Le simple bon sens nous a conduit à penser que les
architectes du Moyen-Âge ont voulu construire des monuments
parfaits. Et quoi de plus parfait que la symétrie ? Cette
symétrie, ils ont dû l’inscrire dans les plans de
construction. Et réaliser une construction parfaitement
symétrique par rapport au plan vertical orienté est-ouest.
Bien sûr, au fur et à mesure des besoins, eux, ou leurs
successeurs, ont pu être amenés à effectuer des
modifications et, en conséquence, à détruire la symétrie
initiale. Quels étaient ces besoins ? ajouter une sacristie
? un clocher ? un local d’habitation pour le célébrant ?

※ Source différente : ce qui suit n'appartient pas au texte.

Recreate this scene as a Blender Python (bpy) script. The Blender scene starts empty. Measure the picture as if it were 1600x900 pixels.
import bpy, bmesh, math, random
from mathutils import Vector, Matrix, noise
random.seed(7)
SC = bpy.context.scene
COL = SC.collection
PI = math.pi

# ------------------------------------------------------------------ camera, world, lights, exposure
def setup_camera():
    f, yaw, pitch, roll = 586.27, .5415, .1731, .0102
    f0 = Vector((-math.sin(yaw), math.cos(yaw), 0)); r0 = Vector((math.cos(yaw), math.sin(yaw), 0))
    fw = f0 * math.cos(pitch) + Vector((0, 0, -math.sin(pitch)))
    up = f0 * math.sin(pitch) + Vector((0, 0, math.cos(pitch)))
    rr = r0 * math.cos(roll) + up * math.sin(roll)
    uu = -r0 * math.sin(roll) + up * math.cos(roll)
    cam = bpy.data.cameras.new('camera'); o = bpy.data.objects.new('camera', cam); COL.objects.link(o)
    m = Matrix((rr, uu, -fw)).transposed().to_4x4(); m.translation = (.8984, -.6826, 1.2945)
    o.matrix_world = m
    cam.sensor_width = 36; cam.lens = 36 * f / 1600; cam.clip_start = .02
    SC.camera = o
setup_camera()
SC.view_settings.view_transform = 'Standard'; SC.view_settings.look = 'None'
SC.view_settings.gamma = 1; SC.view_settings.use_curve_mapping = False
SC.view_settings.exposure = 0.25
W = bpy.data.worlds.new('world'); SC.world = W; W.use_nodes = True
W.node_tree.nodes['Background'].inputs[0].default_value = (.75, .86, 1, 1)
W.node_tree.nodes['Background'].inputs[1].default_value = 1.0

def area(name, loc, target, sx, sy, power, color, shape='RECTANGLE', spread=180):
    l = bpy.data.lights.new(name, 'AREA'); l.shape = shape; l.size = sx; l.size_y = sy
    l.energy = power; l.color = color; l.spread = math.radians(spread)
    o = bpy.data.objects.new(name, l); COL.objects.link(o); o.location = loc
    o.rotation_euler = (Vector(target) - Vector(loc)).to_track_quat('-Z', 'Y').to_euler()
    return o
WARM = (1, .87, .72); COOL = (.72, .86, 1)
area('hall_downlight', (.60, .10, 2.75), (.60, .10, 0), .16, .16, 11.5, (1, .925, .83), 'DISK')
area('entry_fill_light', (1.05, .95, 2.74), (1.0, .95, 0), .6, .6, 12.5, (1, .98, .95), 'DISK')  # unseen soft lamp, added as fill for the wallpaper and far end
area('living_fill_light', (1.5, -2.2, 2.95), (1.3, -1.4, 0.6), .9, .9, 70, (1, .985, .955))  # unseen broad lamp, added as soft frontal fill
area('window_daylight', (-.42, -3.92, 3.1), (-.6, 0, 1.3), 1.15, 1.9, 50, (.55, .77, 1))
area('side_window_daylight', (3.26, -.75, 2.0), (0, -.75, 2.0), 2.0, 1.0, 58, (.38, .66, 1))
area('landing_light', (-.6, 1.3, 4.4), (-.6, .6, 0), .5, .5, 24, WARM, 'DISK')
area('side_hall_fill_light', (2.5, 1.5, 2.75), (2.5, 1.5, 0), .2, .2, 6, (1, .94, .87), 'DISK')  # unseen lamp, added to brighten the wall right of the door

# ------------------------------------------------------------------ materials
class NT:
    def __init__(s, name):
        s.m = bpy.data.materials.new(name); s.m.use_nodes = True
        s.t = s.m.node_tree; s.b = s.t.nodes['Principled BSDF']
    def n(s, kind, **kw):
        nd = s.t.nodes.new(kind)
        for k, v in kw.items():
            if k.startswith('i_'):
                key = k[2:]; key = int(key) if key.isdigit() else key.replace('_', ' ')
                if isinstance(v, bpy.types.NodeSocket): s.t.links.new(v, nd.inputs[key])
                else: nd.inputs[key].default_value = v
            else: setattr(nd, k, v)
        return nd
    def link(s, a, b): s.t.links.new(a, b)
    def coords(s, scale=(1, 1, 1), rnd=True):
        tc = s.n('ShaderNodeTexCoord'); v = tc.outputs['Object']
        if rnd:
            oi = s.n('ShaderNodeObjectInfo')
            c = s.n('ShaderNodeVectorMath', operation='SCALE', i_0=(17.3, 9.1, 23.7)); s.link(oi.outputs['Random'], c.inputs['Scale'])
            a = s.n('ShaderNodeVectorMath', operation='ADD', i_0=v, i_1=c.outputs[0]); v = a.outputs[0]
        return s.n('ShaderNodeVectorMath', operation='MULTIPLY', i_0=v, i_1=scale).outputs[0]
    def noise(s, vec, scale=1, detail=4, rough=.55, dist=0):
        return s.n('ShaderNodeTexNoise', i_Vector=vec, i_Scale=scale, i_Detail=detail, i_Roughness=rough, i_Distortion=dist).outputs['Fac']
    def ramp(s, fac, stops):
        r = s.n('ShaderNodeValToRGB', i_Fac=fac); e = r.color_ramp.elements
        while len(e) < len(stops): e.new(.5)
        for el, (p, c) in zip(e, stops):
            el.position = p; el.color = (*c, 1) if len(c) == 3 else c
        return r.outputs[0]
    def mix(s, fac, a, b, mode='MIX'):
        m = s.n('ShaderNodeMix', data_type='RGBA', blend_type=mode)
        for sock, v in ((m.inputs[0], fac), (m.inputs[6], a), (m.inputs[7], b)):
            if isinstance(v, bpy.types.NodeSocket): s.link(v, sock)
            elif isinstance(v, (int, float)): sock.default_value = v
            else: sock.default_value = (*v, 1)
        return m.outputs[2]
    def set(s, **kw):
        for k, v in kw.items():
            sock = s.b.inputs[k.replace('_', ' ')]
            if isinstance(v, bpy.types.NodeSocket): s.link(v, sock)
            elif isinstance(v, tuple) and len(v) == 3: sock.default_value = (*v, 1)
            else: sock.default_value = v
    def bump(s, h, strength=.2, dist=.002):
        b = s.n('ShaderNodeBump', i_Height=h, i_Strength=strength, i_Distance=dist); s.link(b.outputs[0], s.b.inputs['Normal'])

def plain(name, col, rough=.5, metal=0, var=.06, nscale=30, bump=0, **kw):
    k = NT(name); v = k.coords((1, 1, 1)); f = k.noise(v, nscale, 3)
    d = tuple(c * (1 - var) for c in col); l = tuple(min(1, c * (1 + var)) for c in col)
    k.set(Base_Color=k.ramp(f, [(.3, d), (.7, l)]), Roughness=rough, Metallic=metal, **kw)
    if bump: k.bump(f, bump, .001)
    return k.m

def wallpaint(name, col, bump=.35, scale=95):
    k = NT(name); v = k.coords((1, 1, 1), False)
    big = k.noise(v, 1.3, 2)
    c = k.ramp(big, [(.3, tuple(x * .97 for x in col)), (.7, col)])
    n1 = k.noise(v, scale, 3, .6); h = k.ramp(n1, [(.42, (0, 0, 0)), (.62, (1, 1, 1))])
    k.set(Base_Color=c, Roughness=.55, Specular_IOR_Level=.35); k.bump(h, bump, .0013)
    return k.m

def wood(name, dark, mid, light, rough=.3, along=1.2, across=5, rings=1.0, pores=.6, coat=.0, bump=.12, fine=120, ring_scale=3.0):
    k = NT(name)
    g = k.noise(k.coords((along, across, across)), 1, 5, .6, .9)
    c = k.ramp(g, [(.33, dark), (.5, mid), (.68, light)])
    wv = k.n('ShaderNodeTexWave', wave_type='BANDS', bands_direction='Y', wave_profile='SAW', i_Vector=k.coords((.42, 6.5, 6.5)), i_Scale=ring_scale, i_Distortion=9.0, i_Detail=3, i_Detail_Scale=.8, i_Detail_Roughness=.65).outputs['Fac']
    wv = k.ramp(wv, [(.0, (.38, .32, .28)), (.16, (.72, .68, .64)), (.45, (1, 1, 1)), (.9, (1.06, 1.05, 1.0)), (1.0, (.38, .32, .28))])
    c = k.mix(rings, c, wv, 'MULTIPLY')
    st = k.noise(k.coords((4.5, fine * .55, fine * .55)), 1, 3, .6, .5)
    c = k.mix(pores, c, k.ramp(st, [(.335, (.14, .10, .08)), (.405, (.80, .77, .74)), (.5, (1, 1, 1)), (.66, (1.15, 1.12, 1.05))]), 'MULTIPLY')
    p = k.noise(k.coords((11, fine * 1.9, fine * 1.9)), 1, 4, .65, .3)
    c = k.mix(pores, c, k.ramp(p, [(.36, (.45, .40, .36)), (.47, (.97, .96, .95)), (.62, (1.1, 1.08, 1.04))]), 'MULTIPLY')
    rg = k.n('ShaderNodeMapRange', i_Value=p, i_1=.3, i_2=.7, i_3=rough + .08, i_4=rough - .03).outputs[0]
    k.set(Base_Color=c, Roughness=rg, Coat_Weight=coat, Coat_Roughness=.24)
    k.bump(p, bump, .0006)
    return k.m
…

C’est ce que l’on voit ici : un clocher est installé sur la
partie sud (partie en trait plein).
Nous estimons donc que l’auteur du plan a dû se tromper en
inversant l’ordre des priorités : selon nous, la partie
hachurée est, des deux, la plus ancienne.
Sur l'image 28, les
chapiteaux, imités du corinthien, devraient être étudiés
avec soin. Leur formes ainsi que celles des tailloirs ne
suivent pas les canons caractéristiques de l’art roman
(proportions entre largeur et hauteur).
La datation envisagée pour la première construction à toit
charpenté est l’an 800 avec un écart estimé de 100 ans. La
seconde partie (trait plein) daterait de l’an 1000 avec un
écart estimé de 100 ans. La construction des fenêtres de
l’abside, avec éventuellement surélévation de celle-ci,
pourrait quant à elle dater du XIIe siècle.